*What you have to do*. Repeat the whole listing exactly as written.

--- --- ---

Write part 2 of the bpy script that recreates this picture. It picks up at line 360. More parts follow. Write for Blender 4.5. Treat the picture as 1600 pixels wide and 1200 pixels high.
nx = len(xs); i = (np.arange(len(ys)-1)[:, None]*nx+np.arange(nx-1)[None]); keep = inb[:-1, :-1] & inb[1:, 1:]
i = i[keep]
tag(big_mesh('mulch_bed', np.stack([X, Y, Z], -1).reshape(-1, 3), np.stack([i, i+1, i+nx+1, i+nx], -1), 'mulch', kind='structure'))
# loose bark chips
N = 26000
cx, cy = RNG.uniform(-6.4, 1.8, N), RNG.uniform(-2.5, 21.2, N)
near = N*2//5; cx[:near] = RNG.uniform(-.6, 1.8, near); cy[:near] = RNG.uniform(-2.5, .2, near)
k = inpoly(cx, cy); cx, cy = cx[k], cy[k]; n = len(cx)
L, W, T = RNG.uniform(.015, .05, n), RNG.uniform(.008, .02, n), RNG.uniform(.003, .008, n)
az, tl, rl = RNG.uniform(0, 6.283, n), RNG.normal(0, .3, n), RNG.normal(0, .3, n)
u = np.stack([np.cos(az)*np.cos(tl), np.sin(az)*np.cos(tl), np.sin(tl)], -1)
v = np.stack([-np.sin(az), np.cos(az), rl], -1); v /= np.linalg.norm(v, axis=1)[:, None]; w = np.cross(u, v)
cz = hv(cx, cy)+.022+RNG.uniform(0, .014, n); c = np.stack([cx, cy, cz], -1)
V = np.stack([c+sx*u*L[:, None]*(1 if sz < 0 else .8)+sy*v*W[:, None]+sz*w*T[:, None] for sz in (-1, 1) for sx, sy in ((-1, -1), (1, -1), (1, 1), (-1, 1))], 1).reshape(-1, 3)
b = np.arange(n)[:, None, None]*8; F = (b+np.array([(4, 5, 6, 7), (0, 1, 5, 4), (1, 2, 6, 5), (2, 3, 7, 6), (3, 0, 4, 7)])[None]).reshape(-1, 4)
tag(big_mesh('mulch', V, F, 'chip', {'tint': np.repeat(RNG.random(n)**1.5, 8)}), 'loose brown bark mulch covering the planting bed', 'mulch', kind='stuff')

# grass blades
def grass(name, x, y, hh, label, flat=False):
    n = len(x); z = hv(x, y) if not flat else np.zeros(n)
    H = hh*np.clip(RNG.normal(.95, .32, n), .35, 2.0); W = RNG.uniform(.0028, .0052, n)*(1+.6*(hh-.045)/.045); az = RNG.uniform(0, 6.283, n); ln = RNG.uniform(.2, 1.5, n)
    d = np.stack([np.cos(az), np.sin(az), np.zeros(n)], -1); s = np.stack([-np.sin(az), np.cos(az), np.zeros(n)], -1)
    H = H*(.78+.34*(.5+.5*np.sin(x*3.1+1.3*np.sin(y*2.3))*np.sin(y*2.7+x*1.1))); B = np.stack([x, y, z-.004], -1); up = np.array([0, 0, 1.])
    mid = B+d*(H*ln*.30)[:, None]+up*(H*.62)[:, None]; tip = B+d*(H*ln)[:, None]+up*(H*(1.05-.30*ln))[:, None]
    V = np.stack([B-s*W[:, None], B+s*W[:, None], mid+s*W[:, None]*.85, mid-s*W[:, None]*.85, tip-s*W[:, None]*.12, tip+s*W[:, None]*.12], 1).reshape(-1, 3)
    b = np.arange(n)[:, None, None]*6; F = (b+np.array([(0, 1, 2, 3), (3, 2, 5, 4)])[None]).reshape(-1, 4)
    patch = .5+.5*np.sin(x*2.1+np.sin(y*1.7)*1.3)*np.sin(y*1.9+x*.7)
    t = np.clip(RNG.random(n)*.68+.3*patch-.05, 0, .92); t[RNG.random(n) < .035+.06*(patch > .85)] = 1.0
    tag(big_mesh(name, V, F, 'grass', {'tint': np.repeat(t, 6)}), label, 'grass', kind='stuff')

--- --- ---

*Answer to the problem*.
Write part 2 of the bpy script that recreates this picture. It picks up at line 360. More parts follow. Write for Blender 4.5. Treat the picture as 1600 pixels wide and 1200 pixels high.
nx = len(xs); i = (np.arange(len(ys)-1)[:, None]*nx+np.arange(nx-1)[None]); keep = inb[:-1, :-1] & inb[1:, 1:]
i = i[keep]
tag(big_mesh('mulch_bed', np.stack([X, Y, Z], -1).reshape(-1, 3), np.stack([i, i+1, i+nx+1, i+nx], -1), 'mulch', kind='structure'))
# loose bark chips
N = 26000
cx, cy = RNG.uniform(-6.4, 1.8, N), RNG.uniform(-2.5, 21.2, N)
near = N*2//5; cx[:near] = RNG.uniform(-.6, 1.8, near); cy[:near] = RNG.uniform(-2.5, .2, near)
k = inpoly(cx, cy); cx, cy = cx[k], cy[k]; n = len(cx)
L, W, T = RNG.uniform(.015, .05, n), RNG.uniform(.008, .02, n), RNG.uniform(.003, .008, n)
az, tl, rl = RNG.uniform(0, 6.283, n), RNG.normal(0, .3, n), RNG.normal(0, .3, n)
u = np.stack([np.cos(az)*np.cos(tl), np.sin(az)*np.cos(tl), np.sin(tl)], -1)
v = np.stack([-np.sin(az), np.cos(az), rl], -1); v /= np.linalg.norm(v, axis=1)[:, None]; w = np.cross(u, v)
cz = hv(cx, cy)+.022+RNG.uniform(0, .014, n); c = np.stack([cx, cy, cz], -1)
V = np.stack([c+sx*u*L[:, None]*(1 if sz < 0 else .8)+sy*v*W[:, None]+sz*w*T[:, None] for sz in (-1, 1) for sx, sy in ((-1, -1), (1, -1), (1, 1), (-1, 1))], 1).reshape(-1, 3)
b = np.arange(n)[:, None, None]*8; F = (b+np.array([(4, 5, 6, 7), (0, 1, 5, 4), (1, 2, 6, 5), (2, 3, 7, 6), (3, 0, 4, 7)])[None]).reshape(-1, 4)
tag(big_mesh('mulch', V, F, 'chip', {'tint': np.repeat(RNG.random(n)**1.5, 8)}), 'loose brown bark mulch covering the planting bed', 'mulch', kind='stuff')

# grass blades
def grass(name, x, y, hh, label, flat=False):
    n = len(x); z = hv(x, y) if not flat else np.zeros(n)
    H = hh*np.clip(RNG.normal(.95, .32, n), .35, 2.0); W = RNG.uniform(.0028, .0052, n)*(1+.6*(hh-.045)/.045); az = RNG.uniform(0, 6.283, n); ln = RNG.uniform(.2, 1.5, n)
    d = np.stack([np.cos(az), np.sin(az), np.zeros(n)], -1); s = np.stack([-np.sin(az), np.cos(az), np.zeros(n)], -1)
    H = H*(.78+.34*(.5+.5*np.sin(x*3.1+1.3*np.sin(y*2.3))*np.sin(y*2.7+x*1.1))); B = np.stack([x, y, z-.004], -1); up = np.array([0, 0, 1.])
    mid = B+d*(H*ln*.30)[:, None]+up*(H*.62)[:, None]; tip = B+d*(H*ln)[:, None]+up*(H*(1.05-.30*ln))[:, None]
    V = np.stack([B-s*W[:, None], B+s*W[:, None], mid+s*W[:, None]*.85, mid-s*W[:, None]*.85, tip-s*W[:, None]*.12, tip+s*W[:, None]*.12], 1).reshape(-1, 3)
    b = np.arange(n)[:, None, None]*6; F = (b+np.array([(0, 1, 2, 3), (3, 2, 5, 4)])[None]).reshape(-1, 4)
    patch = .5+.5*np.sin(x*2.1+np.sin(y*1.7)*1.3)*np.sin(y*1.9+x*.7)
    t = np.clip(RNG.random(n)*.68+.3*patch-.05, 0, .92); t[RNG.random(n) < .035+.06*(patch > .85)] = 1.0
    tag(big_mesh(name, V, F, 'grass', {'tint': np.repeat(t, 6)}), label, 'grass', kind='stuff')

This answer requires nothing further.